The owners of the Plymouth Public House and Tavern on the Wharf restaurants have been fined nearly half a million dollars for violating state labor laws.
Peter Lucido and Paul Tupa have been ordered pay a total of $476,351 in civil penalties and in restitution for violating child labor, sick time, wage and hour compensation, and payroll record regulations at the two locations, the office of Massachusetts Attorney General Andrea Campbell said.
“These restaurant owners engaged in a pattern of violating workplace protection laws that are designed to protect workers, especially our young workers,” Campbell said in a statement.
The attorney general’s office has not responded to requests for details about the violations and the hefty fines.
Lucido declined to discuss the state’s findings. “Our attorneys are telling us we cannot comment at this time,” he said.
Pressed to say what he and Tupa are doing to prevent a recurrence of such violations, Lucido said, “All the policies and procedures are in place.”
Plymouth Public House, on State Road, must pay $133,262 in restitution and penalties for failing to pay the minimum wage and make timely payments to employees. Under Massachusetts wage and hour laws, employers are required to pay employees all wages earned within six days of the end of a pay period.
The restaurant was also cited for violating state child labor laws and the law governing tips, as well as failing to keep adequate payroll records.
Tavern on the Wharf got hit even harder. It must pay $343,089 for the same violations and for failing to allow employees to earn and use sick time.
It’s not the first time Tupa has run afoul of state wage and hour laws. He was previously fined $80,000 at another restaurant he owned, the Red Hat Café, in Boston.
Tupa and Lucido also own the Proof 22 restaurant on Main Street, and The Shanty, formerly The Shanty Rose, which is on the waterfront near Tavern on the Wharf. Those two restaurants were not cited by the attorney general.
The Tavern on the Wharf owners also are facing legal action in federal court.
Liza McAdams, a Pembroke woman who worked at the restaurant, filed suit against the restaurant’s owners last March, alleging they violated family leave laws when they did not give her back her job as a manager when she returned to work from three months of sick leave.

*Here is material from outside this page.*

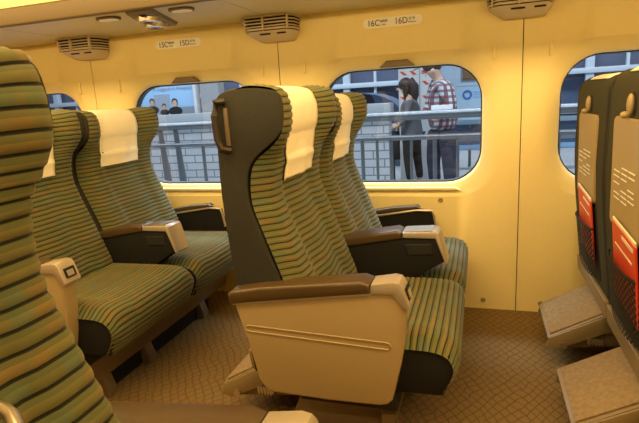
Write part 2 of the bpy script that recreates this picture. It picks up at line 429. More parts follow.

Instead, the suit alleges, Lucido gave McAdams a part-time hostess job. When she informed him that the demotion violated the law, the alleged retaliation began. The owners accused her of wrongfully taking tips and threatened to turn her into authorities.
In turn, she told them they were violating additional laws – including labor laws – by paying employees in cash and providing no sick time or breaks
Lawyers for the restaurant and its owners, Lucido and Tupa, denied the allegations. The case, filed in US District Court in Boston, is scheduled for a hearing next month.